Dataset content.
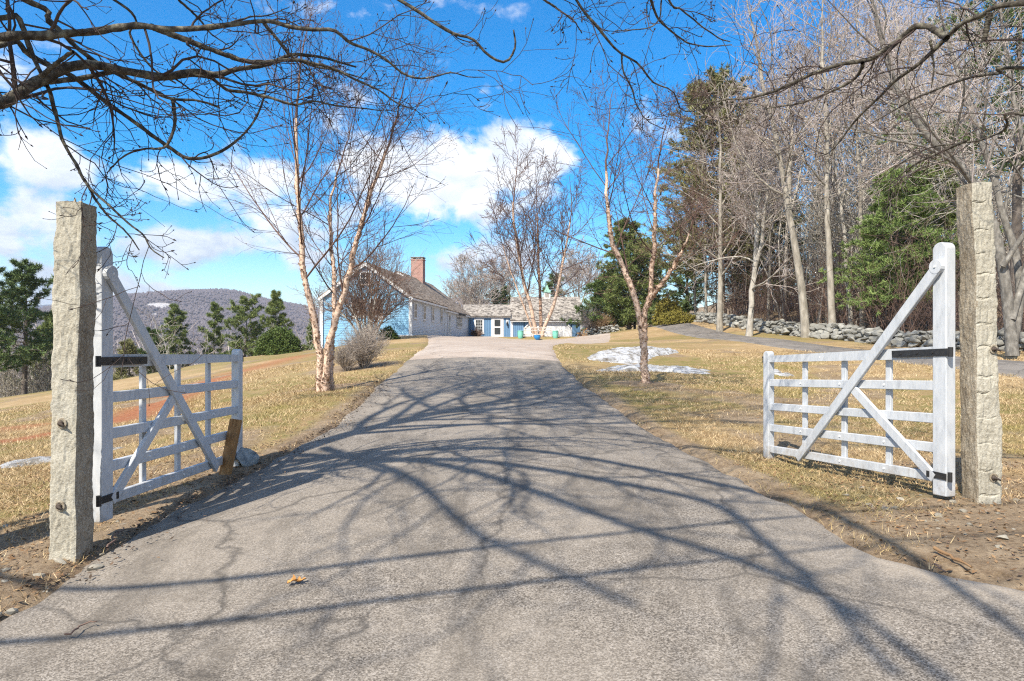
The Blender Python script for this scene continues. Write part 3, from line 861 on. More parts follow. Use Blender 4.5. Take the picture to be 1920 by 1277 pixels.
LL.append((trace([(85, 158), (91, 154), (157, 150), (219, 139), (269, 147), (313, 154), (360, 147), (404, 154), (432, 175), (470, 180), (506, 188), (563, 204), (600, 197), (657, 208), (729, 216)], 4.7, 5.9), .02, .004, 18))
LL.append((trace([(494, 42), (520, 75), (545, 105), (580, 122), (630, 133), (690, 150)], 5.2, 5.6), .014, .004, 8))
LL.append((trace([(323, 186), (326, 210), (327, 235), (318, 262), (305, 278), (270, 280), (235, 292), (200, 325)], 5.2, 5.1), .014, .004, 6))
LL.append((trace([(76, 143), (100, 125), (125, 107), (137, 99)], 4.5, 4.4), .016, .011, 0))
LL.append((trace([(335, 0), (370, 30), (395, 60), (430, 85)], 5.4, 5.8), .010, .004, 5))
LL.append((trace([(428, 44), (470, 30), (505, 28), (545, 12)], 5.3, 5.6), .008, .003, 5))
u2 = lambda x, y, z: np.array([x, y, z])
LL.append(([up(3.9), u2(-4.3, 3.8, 4.5), u2(-3.0, 4.3, 4.9), u2(-1.7, 4.9, 4.6)] + trace([(763, 0), (807, 31), (851, 56), (879, 60), (907, 88), (932, 106), (954, 106), (970, 78), (966, 50)], 5.2, 5.5), .036, .007, 5))
LL.append(([up(4.4), u2(-3.8, 3.8, 5.3), u2(-1.8, 4.2, 5.6), u2(-.3, 4.7, 5.0)] + trace([(1085, 0), (1113, 34), (1144, 69), (1169, 99), (1198, 110), (1216, 135), (1238, 153), (1263, 163), (1276, 191), (1283, 200), (1320, 195), (1350, 190)], 5.2, 6.0), .034, .003, 17))
LL.append((trace([(1167, 99), (1166, 110), (1169, 135), (1185, 169), (1194, 200), (1213, 225), (1248, 243)], 5.5, 5.7), .008, .003, 4))
LL.append(([u2(-1.0, 4.4, 5.35), u2(.4, 4.6, 4.9)] + trace([(1216, 0), (1226, 31), (1248, 56), (1266, 72), (1288, 85), (1323, 91), (1370, 88)], 5.2, 5.8), .022, .004, 11))
LL.append(([u2(-.6, 4.4, 5.2), u2(.6, 4.6, 4.8)] + trace([(1248, 0), (1266, 19), (1295, 44), (1317, 63), (1345, 81), (1367, 88)], 5.1, 5.6), .016, .004, 9))
LL.append((trace([(1015, -10), (1019, 0), (1047, 19), (1075, 41), (1092, 65)], 5.0, 5.4), .010, .004, 7))
LL.append((trace([(1240, 0), (1235, 35), (1210, 55), (1150, 60)], 5.2, 5.3), .006, .003, 6))
# limbs over the viewer's head: their shadows cross the foreground
LL.append(([up(3.6), u2(-6.2, 2.4, 4.7), u2(-6.7, .8, 5.3), u2(-5.4, -.5, 5.6), u2(-2.6, .1, 5.7), u2(-.2, .75, 5.7), u2(1.8, 1.2, 5.5)], .045, .010, 6))
LL.append(([up(3.2), u2(-6.5, 1.8, 4.3), u2(-7.0, .2, 5.0), u2(-5.4, -1.0, 5.4), u2(-2.8, -.5, 5.5), u2(-.2, .05, 5.6), u2(2.0, .5, 5.4)], .04, .009, 6))
LL.append(([up(4.6), u2(-3.6, 2.2, 6.2), u2(-1.95, .2, 7.0), u2(-1.75, -1.2, 7.1), u2(-1.9, -3.0, 7.2)], .075, .03, (16, 2.3)))
LL.append(([up(5.2), u2(-3.0, 2.4, 6.6), u2(-1.2, .4, 7.0), u2(-.95, -1.0, 7.1), u2(-1.15, -2.9, 7.2)], .075, .03, (16, 2.3)))
LL.append(([up(5.6), u2(-4.0, 1.4, 6.9), u2(-2.8, -.9, 7.4), u2(-2.0, -2.2, 7.5), u2(-1.9, -3.4, 7.6)], .07, .03, (16, 2.3)))
LL.append(([up(6.0), u2(-4.6, .6, 7.4), u2(-4.2, -1.6, 8.0), u2(-3.4, -3.0, 8.2)], .07, .03, (16, 2.3)))
limb_tree('maple_tree', J, [[J - [0, 0, .2], up(1.2, .02, .02), up(2.4, .04, 0), up(4, -.1, -.1), up(6.5, -.2, .3), up(9.5, .2, .8), up(13, .5, 1.2)]], [(.25, .04)], LL, 5,
          'old maple at the left whose lichened limbs reach in above the left granite post', full_crown(30, .40, .010, .50, 9, 5))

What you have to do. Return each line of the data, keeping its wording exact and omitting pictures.

Exercise output.
The Blender Python script for this scene continues. Write part 3, from line 861 on. More parts follow. Use Blender 4.5. Take the picture to be 1920 by 1277 pixels.
LL.append((trace([(85, 158), (91, 154), (157, 150), (219, 139), (269, 147), (313, 154), (360, 147), (404, 154), (432, 175), (470, 180), (506, 188), (563, 204), (600, 197), (657, 208), (729, 216)], 4.7, 5.9), .02, .004, 18))
LL.append((trace([(494, 42), (520, 75), (545, 105), (580, 122), (630, 133), (690, 150)], 5.2, 5.6), .014, .004, 8))
LL.append((trace([(323, 186), (326, 210), (327, 235), (318, 262), (305, 278), (270, 280), (235, 292), (200, 325)], 5.2, 5.1), .014, .004, 6))
LL.append((trace([(76, 143), (100, 125), (125, 107), (137, 99)], 4.5, 4.4), .016, .011, 0))
LL.append((trace([(335, 0), (370, 30), (395, 60), (430, 85)], 5.4, 5.8), .010, .004, 5))
LL.append((trace([(428, 44), (470, 30), (505, 28), (545, 12)], 5.3, 5.6), .008, .003, 5))
u2 = lambda x, y, z: np.array([x, y, z])
LL.append(([up(3.9), u2(-4.3, 3.8, 4.5), u2(-3.0, 4.3, 4.9), u2(-1.7, 4.9, 4.6)] + trace([(763, 0), (807, 31), (851, 56), (879, 60), (907, 88), (932, 106), (954, 106), (970, 78), (966, 50)], 5.2, 5.5), .036, .007, 5))
LL.append(([up(4.4), u2(-3.8, 3.8, 5.3), u2(-1.8, 4.2, 5.6), u2(-.3, 4.7, 5.0)] + trace([(1085, 0), (1113, 34), (1144, 69), (1169, 99), (1198, 110), (1216, 135), (1238, 153), (1263, 163), (1276, 191), (1283, 200), (1320, 195), (1350, 190)], 5.2, 6.0), .034, .003, 17))
LL.append((trace([(1167, 99), (1166, 110), (1169, 135), (1185, 169), (1194, 200), (1213, 225), (1248, 243)], 5.5, 5.7), .008, .003, 4))
LL.append(([u2(-1.0, 4.4, 5.35), u2(.4, 4.6, 4.9)] + trace([(1216, 0), (1226, 31), (1248, 56), (1266, 72), (1288, 85), (1323, 91), (1370, 88)], 5.2, 5.8), .022, .004, 11))
LL.append(([u2(-.6, 4.4, 5.2), u2(.6, 4.6, 4.8)] + trace([(1248, 0), (1266, 19), (1295, 44), (1317, 63), (1345, 81), (1367, 88)], 5.1, 5.6), .016, .004, 9))
LL.append((trace([(1015, -10), (1019, 0), (1047, 19), (1075, 41), (1092, 65)], 5.0, 5.4), .010, .004, 7))
LL.append((trace([(1240, 0), (1235, 35), (1210, 55), (1150, 60)], 5.2, 5.3), .006, .003, 6))
# limbs over the viewer's head: their shadows cross the foreground
LL.append(([up(3.6), u2(-6.2, 2.4, 4.7), u2(-6.7, .8, 5.3), u2(-5.4, -.5, 5.6), u2(-2.6, .1, 5.7), u2(-.2, .75, 5.7), u2(1.8, 1.2, 5.5)], .045, .010, 6))
LL.append(([up(3.2), u2(-6.5, 1.8, 4.3), u2(-7.0, .2, 5.0), u2(-5.4, -1.0, 5.4), u2(-2.8, -.5, 5.5), u2(-.2, .05, 5.6), u2(2.0, .5, 5.4)], .04, .009, 6))
LL.append(([up(4.6), u2(-3.6, 2.2, 6.2), u2(-1.95, .2, 7.0), u2(-1.75, -1.2, 7.1), u2(-1.9, -3.0, 7.2)], .075, .03, (16, 2.3)))
LL.append(([up(5.2), u2(-3.0, 2.4, 6.6), u2(-1.2, .4, 7.0), u2(-.95, -1.0, 7.1), u2(-1.15, -2.9, 7.2)], .075, .03, (16, 2.3)))
LL.append(([up(5.6), u2(-4.0, 1.4, 6.9), u2(-2.8, -.9, 7.4), u2(-2.0, -2.2, 7.5), u2(-1.9, -3.4, 7.6)], .07, .03, (16, 2.3)))
LL.append(([up(6.0), u2(-4.6, .6, 7.4), u2(-4.2, -1.6, 8.0), u2(-3.4, -3.0, 8.2)], .07, .03, (16, 2.3)))
limb_tree('maple_tree', J, [[J - [0, 0, .2], up(1.2, .02, .02), up(2.4, .04, 0), up(4, -.1, -.1), up(6.5, -.2, .3), up(9.5, .2, .8), up(13, .5, 1.2)]], [(.25, .04)], LL, 5,
          'old maple at the left whose lichened limbs reach in above the left granite post', full_crown(30, .40, .010, .50, 9, 5))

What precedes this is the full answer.